Years before Eleni was born, I discovered the difficulties of learning the rules of the game when I married a man from a close-knit Greek family.  I was a very naïve Presbyterian from Minnesota.  Nick and his sisters had suffered starvation and worse during the Greek civil war and eventually escaped in 1949, coming to Worcester, MA to join their father, a cook, whom nine-year-old Nick had never met.  As retribution for engineering the escape of her children from their Communist-held Greek village, Nick’s mother was imprisoned, tortured and executed. (He told her story in the book “Eleni” which was later made into a 1985 film.)

Once I married Nick in September of 1970, I realized I was involved in a game to which I did not know the rules, especially after our son Christos was born ten months later.  We lived in an apartment in Manhattan but would drive nearly every weekend to Worcester, MA, to visit Nick’s elderly father and his four older sisters.  I was always breaking rules without realizing it.  At our son’s baptism, which culminated in Greek line dancing while Nick’s father Christos balanced a glass of Coca Cola on his head, I was wearing a long dress. In church, while my baby was being dunked and tonsured, and holy oil was put on his hair, I would nervously, in the front row, cross my legs.  Every time, my father-in-law would stand up, walk across the church and tell me in a stage whisper that I was not supposed to cross my legs in church. (It was a long dress, people!)  Also, when I took the baby home, while the party was still rollicking, I washed the holy oil out of his hair.  Big mistake!

Nick once told me, in the early years of our marriage, that a Greek wife must always be ready to feed unexpected guests at a moment’s notice.  And I have never been a good cook. But luckily he is.

Over the next 45 years I learned—to cook moussaka, to do Greek dances, to speak Greek.  And I had two daughters, including Eleni—although having a son first, Christos, gave me a major boost in the eyes of the Greeks. (The three requirements Nick spelled out when we decided to get married, were 1. Quit smoking, 2. Name the first two children after his parents and 3. Marry in his Greek Orthodox Church.)

Well I did all that—It helped that The New York Times sent our family to live in Greece for five years while Nick was their correspondent in the Middle East.   Along with our children, I learned the language and the rules of the game.  Years later, back in the U.S., when strange odors emanated from my teenaged son’s closet, I wasn’t surprised to find in the pocket of his church-going suit a bulb of garlic that one aunt had hidden against the evil eye.  It’s now an ordinary occurrence to have my future read in my coffee grounds by one of Nick’s sisters and, when things seem to all be going wrong at once, the kids and I regularly ask another aunt to do an exorcism against the evil eye.
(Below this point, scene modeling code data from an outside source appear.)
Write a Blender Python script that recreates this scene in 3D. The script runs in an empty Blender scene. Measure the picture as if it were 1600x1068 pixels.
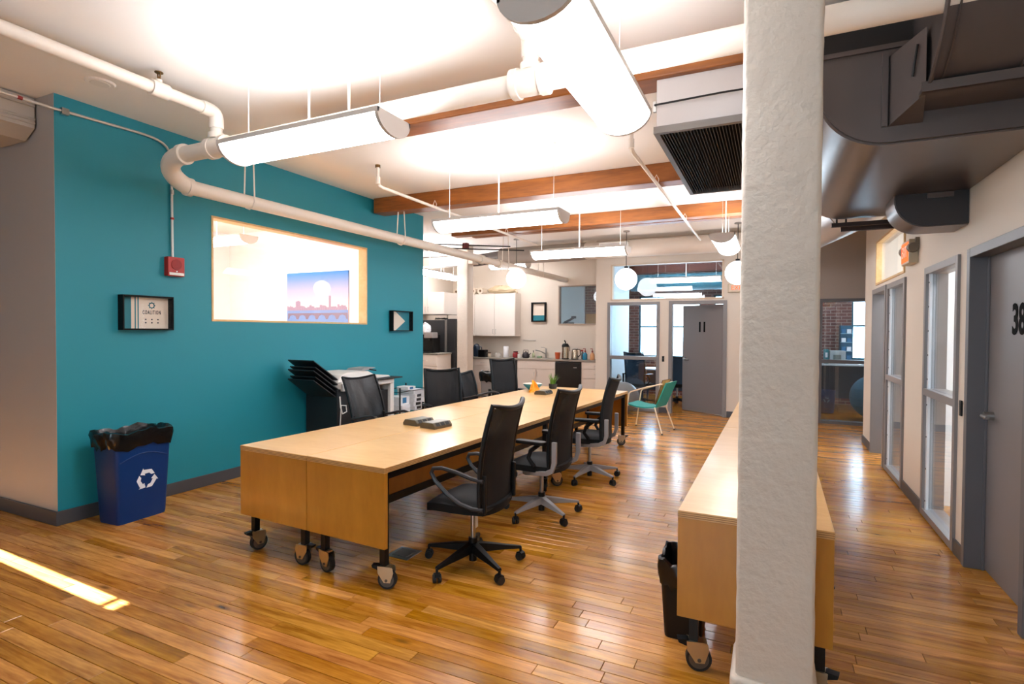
import bpy, math, random
from mathutils import Vector, Matrix
PI = math.pi
rad = math.radians
random.seed(7)
sc = bpy.context.scene
COL = sc.collection

# ------------------------------------------------------------------ camera
def set_camera():
    f, yaw, pitch, roll = 857.7, rad(25.37), rad(-1.092), rad(0.32)
    fw = Vector((-math.sin(yaw)*math.cos(pitch), math.cos(yaw)*math.cos(pitch), math.sin(pitch)))
    r = Vector((math.cos(yaw), math.sin(yaw), 0))
    u = r.cross(fw)
    r2 = r*math.cos(roll) + u*math.sin(roll)
    u2 = -r*math.sin(roll) + u*math.cos(roll)
    cd = bpy.data.cameras.new('camera'); co = bpy.data.objects.new('camera', cd); COL.objects.link(co)
    cd.sensor_width = 36; cd.sensor_fit = 'HORIZONTAL'; cd.lens = f/1600*36; cd.clip_start = .05
    m = Matrix((r2, u2, -fw)).transposed().to_4x4(); m.translation = Vector((0, 0, 1.58))
    co.matrix_world = m
    sc.camera = co
set_camera()

# ------------------------------------------------------------------ sky, sun, exposure
SKY = 9.0          # daylight outside the windows
LENS = 16.0         # pendant lens emission
w = bpy.data.worlds.new('daylight'); sc.world = w; w.use_nodes = True
bg = w.node_tree.nodes['Background']; bg.inputs[0].default_value = (.62, .83, 1, 1); bg.inputs[1].default_value = SKY
sd = bpy.data.lights.new('sun', 'SUN'); sd.energy = 110; sd.angle = rad(.2); sd.color = (1, .96, .9)
so = bpy.data.objects.new('sun', sd); COL.objects.link(so)
so.rotation_euler = Vector((1, -.04, -.423)).to_track_quat('-Z', 'Y').to_euler()
sc.view_settings.view_transform = 'Standard'
sc.view_settings.look = 'None'
sc.view_settings.gamma = 1
sc.view_settings.use_curve_mapping = False
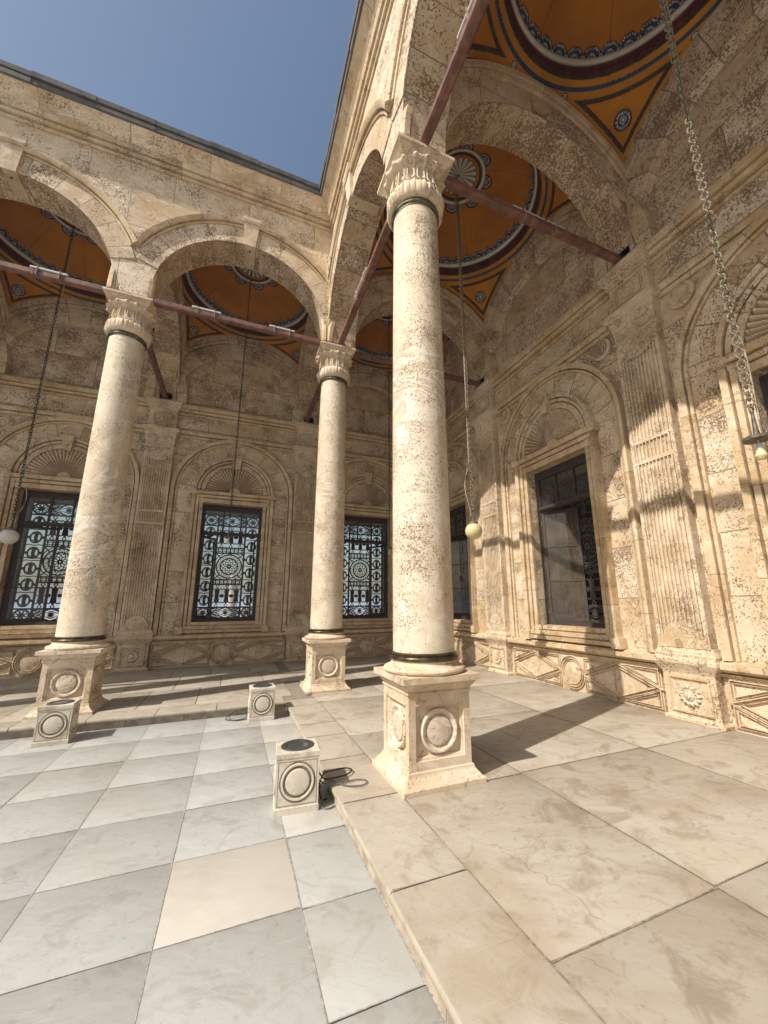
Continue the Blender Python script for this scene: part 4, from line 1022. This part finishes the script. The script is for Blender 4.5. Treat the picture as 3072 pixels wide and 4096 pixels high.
# ---- hanging lamps on chains
def chain_mesh(z0, z1, lw, rr, mat, pitch):
    c = MB(); n = int((z1-z0)/pitch)
    for i in range(n):
        z = z0+pitch*(i+.5); L = pitch*.74; pts = []
        for k in range(10):
            t = 2*PI*k/10; a = lw*.5*math.cos(t)*1.0; b = L*math.sin(t)
            pts.append((a, 0, z+b) if i % 2 == 0 else (0, a, z+b))
        # twist slightly along the chain
        an = i*.05; ca, sa = math.cos(an), math.sin(an); pts = [(x*ca-y*sa, x*sa+y*ca, zz) for x, y, zz in pts]
        c.tube(pts, rr, 5, True)
    return c
def hanging(loc, kind, lab, lw=.075, mat='chain', zl=3.5, cable=1, glob='globe_white', pitch=.078):
    r = empty('hanging_lamp', (loc[0], loc[1], 0)); tag(r, lab, 'lamp', 'lamps hanging from the domes on chains')
    top = ZB+RISE-.01
    zc = zl+.30 if kind == 'globe' else zl+.34
    ch = chain_mesh(zc+.1, top, lw, lw*.155, mat, pitch).build('chain', M[mat], r)
    if kind == 'globe':
        b = MB(); R = .180; ez = 1 if glob == 'globe_yellow' else 1.0
        b.lathe([(max(.003, R*math.sin(PI*i/16)), zl-ez*R*math.cos(PI*i/16)) for i in range(17)], 32); b.build('globe', M[glob], r)
        b = MB(); zt_ = zl+R*ez; b.lathe([(.10, zt_-.03), (.105, zt_-.01), (.10, zt_+.01), (.06, zt_+.03), (.03, zt_+.05), (.02, zt_+.12), (.014, zc+.1)], 24); b.build('gallery_cap', M['dish'], r)
    else:
        b = MB(); b.lathe([(.11, zl+.14), (.118, zl+.14), (.118, zl+.165), (.11, zl+.175), (.03, zl+.19), (.022, zl+.25), (.012, zc+.1)], 32); b.build('dish', M['dish'], r)
        b = MB(); b.lathe([(.008, zl+.142), (.008, zl+.105), (.028, zl+.1), (.032, zl+.05), (.034, zl+.045)], 20); b.build('socket', M['white_metal'], r)
        b = MB(); b.lathe([(.03, zl+.045), (.042, zl+.0), (.052, zl-.022), (.05, zl-.03), (.03, zl-.058), (.004, zl-.066)], 24); b.build('bulb', M['globe_yellow'], r)
    if cable:
        b = MB(); pts = []; n = 60
        for i in range(n+1):
            t = i/n; z = top-(top-zc-.02)*t; x = .045+.02*math.sin(t*7)+(.13*math.sin(PI*(t-.86)/.14)**2 if .86 < t < 1 else 0)*(1 if cable > 1 else .35); pts.append((-x if cable == 3 else x, .02*math.cos(t*9), z))
        b.tube(pts, .009, 5); b.build('cable', M['cable'], r)
    return r
hanging((-1.5*BX, 2.535), 'globe', 'white glass globe lamp on a rusty chain at the left edge', .055, 'rust_chain', 3.5, 2)
hanging((-BX/2-.03, 2.535), 'bulb', 'bare bulb under a small dish, hanging before the middle back window', .048, 'rust_chain', 3.62, 0)
hanging((2.475, 2.5), 'bulb', 'bare bulb on a thin chain in the corner bay beside the nearest column', .048, 'rust_chain', 3.52, 0)
hanging((2.46, -2.5), 'globe', 'yellowed glass globe lamp hanging right of the nearest column', .07, 'chain', 3.38, 3, 'globe_yellow')
hanging((2.47, -7.5), 'bulb', 'bare bulb under a tin dish on a heavy pale chain at the right edge', 0.070, 'chain', 3.28, 1, pitch=.070)

# ---- floodlight boxes
def flood():
    r = empty('floodlight_box'); b = MB(); hx, hy, h = .218, .20, .56
    prof = [(0, 0), (0, .06), (.006, .066), (.006, .50), (.0, .507), (.0, .55), (.008, .56)]
    R = [[b.add(p) for p in ((-hx+i, -hy+i, z), (hx-i, -hy+i, z), (hx-i, hy-i, z), (-hx+i, hy-i, z))] for i, z in prof]
    for k in range(len(R)-1):
        for j in range(4): b.face((R[k][j], R[k][(j+1) % 4], R[k+1][(j+1) % 4], R[k+1][j]))
    b.face(R[-1]); b.face(R[0][::-1])
    st = b.build('stone_box', M['floodstone'], r); tint_attr(st.data, [0.0]*len(b.f))
    for q in range(4):
        n = MB(); T1 = [2*PI*i/48 for i in range(48)]; w2 = hx if q % 2 == 0 else hy; off = (hy if q % 2 == 0 else hx)-.006; zc = .285
        a = w2-.028; rr = min(.172, a-.01)
        n.loop([(-a, .082), (a, .082), (a, .475), (-a, .475)], [(.0035, .0005), (-.0035, .0005), (-.0035, .0006)][:2], y0=-off)
        n.sweep([(rr*math.cos(t), zc+rr*1.04*math.sin(t)) for t in T1], [(math.cos(t), math.sin(t)) for t in T1], [(.008, .0006), (-.008, .0006)], closed=True, y0=-off)
        n.sweep([((rr*.76)*math.cos(t), zc+rr*.78*math.sin(t)) for t in T1], [(math.cos(t), math.sin(t)) for t in T1], [(.010, .0006), (-.012, .0006)], closed=True, y0=-off)
        o = n.build('groove', M['groove'], st); o.rotation_euler = (0, 0, q*PI/2)
        n = MB(); n.sweep([((rr*.88)*math.cos(t), zc+rr*.91*math.sin(t)) for t in T1], [(math.cos(t), math.sin(t)) for t in T1], [(.013, -.001), (.009, .010), (-.006, .010), (-.011, -.001)], closed=True, y0=-off)
        n.lathe([(rr*.69, -.001), (rr*.67, .010), (rr*.60, .013), (.002, .014)], 40, None, 0, -off, zc, ax='y')
        o = n.build('roundel', M['floodstone'], st); tint_attr(o.data, [0.0]*len(n.f)); o.rotation_euler = (0, 0, q*PI/2)
    b = MB(); b.lathe([(.172, .556), (.172, .566), (.166, .571), (.116, .571), (.108, .566), (.108, .562)], 48, cap=False); b.build('lens_ring', M['lensring'], r)
    b = MB(); b.lathe([(.1085, .5605), (.1085, .5645), (.002, .566)], 40); b.build('lens', M['lens'], r)
    return r
f0 = flood()
for i, (x, y, a, lab) in enumerate(((-1.42, -4.79, -5, 'marble floodlight box with carved circles, nearest the camera by the step'), (-1.55, -1.305, 2, 'marble floodlight box in the courtyard corner, before the corner column'), (-4.55, -1.36, 2, 'marble floodlight box with chipped corner, in front of the left column'))):
    o = f0 if i == 0 else copy_tree(f0)
    o.location = (x, y, H); o.rotation_euler = (0, 0, math.radians(a)); tag(o, lab, 'floodlight', 'marble floodlight boxes by the step')

# ---- loose cables beside the boxes
def catmull(P, n=8):
    P = [Vector(p) for p in P]; out = []
    for i in range(len(P)-1):
        p0, p1, p2, p3 = P[max(0, i-1)], P[i], P[i+1], P[min(len(P)-1, i+2)]
        for k in range(n):
            t = k/n; out.append(.5*((2*p1)+(-p0+p2)*t+(2*p0-5*p1+4*p2-p3)*t*t+(-p0+3*p1-3*p2+p3)*t**3))
    out.append(P[-1]); return out
x0, y0 = -1.20, -4.79
b = MB(); b.tube(catmull([(x0, y0, H+.3), (x0+.06, y0-.05, .06), (x0+.16, y0-.02, .035), (x0+.33, y0+.02, .03), (x0+.42, y0+.12, .03), (x0+.36, y0+.2, .03), (x0+.2, y0+.13, .05), (x0+.08, y0+.02, .08), (x0+.02, y0-.04, .0), (x0+.03, y0-.1, H+.05), (x0+.1, y0-.05, H+.02)]), .008, 6)
tag(b.build('power_cable', M['cable_dark']), 'black cable looped over the step beside the nearest floodlight box', 'cable')
b = MB(); b.tube(catmull([(x0, y0-.05, H+.22), (x0+.07, y0-.12, .03), (x0+.2, y0-.14, .02), (x0+.42, y0-.11, .016), (x0+.5, y0-.18, .016), (x0+.44, y0-.26, .016), (x0+.3, y0-.23, .016), (x0+.2, y0-.12, .016), (x0+.14, y0-.05, .03), (x0+.03, y0-.1, .03), (x0+.03, y0-.14, H+.08), (x0+.02, y0-.2, H+.015), (x0+.08, y0-.24, H+.013), (x0+.15, y0-.21, H+.013)]), .0065, 6)
tag(b.build('power_cable', M['cable_grey']), 'thin grey cable coiled on the step edge beside the nearest floodlight box', 'cable')
x0, y0 = -1.78, -1.3
b = MB(); b.tube(catmull([(x0+.02, y0, H+.2), (x0-.1, y0+.15, H+.15), (x0-.25, y0+.2, H+.10), (x0-.36, y0+.16, H+.02), (x0-.3, y0+.05, H+.012), (x0-.12, y0+.02, H+.012), (x0, y0+.1, H+.03), (x0-.06, y0+.2, H+.11), (x0-.2, y0+.22, H+.12), (x0-.3, y0+.12, H+.03), (x0-.2, y0-.02, H+.012), (x0, y0-.02, H+.015)]), .007, 6)
tag(b.build('power_cable', M['cable_dark']), 'dark cable coiled at the left of the floodlight box in the courtyard corner', 'cable')

# ---- far things seen through the window grilles
b = empty('minaret', (-3.0, 150, -14)); p = MB()
p.lathe([(2.2, 0), (2.2, 14), (2.6, 14.5), (2.6, 15.2), (1.5, 15.3), (1.5, 19), (1.9, 19.4), (1.9, 20), (1.0, 20.1), (1.0, 23), (1.4, 24.5), (.9, 26), (.05, 28)], 16); p.build('tower', M['city'], b); tag(b, 'distant stone minaret seen through the middle back window grille', 'minaret')
for x, y, w_, h, lab in ((-14, 170, 9, 13, 'distant sandy building left of the minaret behind the middle back window'), (3.5, 160, 5, 15.5, 'distant sandy building right of the minaret behind the middle back window'), (24, 170, 13, 16.5, 'distant sandy building behind the corner window grille')):
    p = MB(); p.box(-w_/2, w_/2, -4, 4, 0, h); r = empty('city_building', (x, y, -14)); p.build('walls', M['city'], r); tag(r, lab, 'building')
    q = MB()
    for i in range(3):
        for j in range(3): q.box(-w_/2+w_*(i+.5)/3-.5, -w_/2+w_*(i+.5)/3+.5, -4.03, -3.99, 3+j*4, 4.6+j*4)
    q.build('window_panes', M['lensring'], r)

mb = MB(); mb.box(-3050, 3050, -3050, 3050, -15, 14.6)
k = bpy.data.materials.new('air'); k.use_nodes = True; t = k.node_tree; t.nodes.remove(t.nodes['Principled BSDF'])
v = t.nodes.new('ShaderNodeVolumePrincipled'); v.inputs['Color'].default_value = (.72, .82, .95, 1); v.inputs['Density'].default_value = .0011; v.inputs['Anisotropy'].default_value = 0
t.links.new(v.outputs[0], [x for x in t.nodes if x.type == 'OUTPUT_MATERIAL'][0].inputs['Volume'])
o = mb.build('haze', k); o['kind'] = 'stuff'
Eleni said in last week’s article that, as she was growing up, I would point out rituals and celebrations to her—the rules of our game. She became so interested in them that she majored in folklore and mythology at Harvard, learning things she has put to good use as an author of three books. (Her second, “Other Waters” was about an Indian psychiatrist in New York who thinks her family has been cursed.) 

It was very gratifying to learn that my early efforts to discover the rules of the game sparked a lifetime’s education and writing career in my daughter. (Well, the Telegram’s reporter referred to me as “Jane” instead of “Joan” but whatever.) The part of Eleni’s statement about older women that gave me the greatest encouragement was: “I like how they (older women) are kind of uncensored. [That’s me, for sure.] “People of that age stop worrying about what others think.” [I hope that will be me, as well!]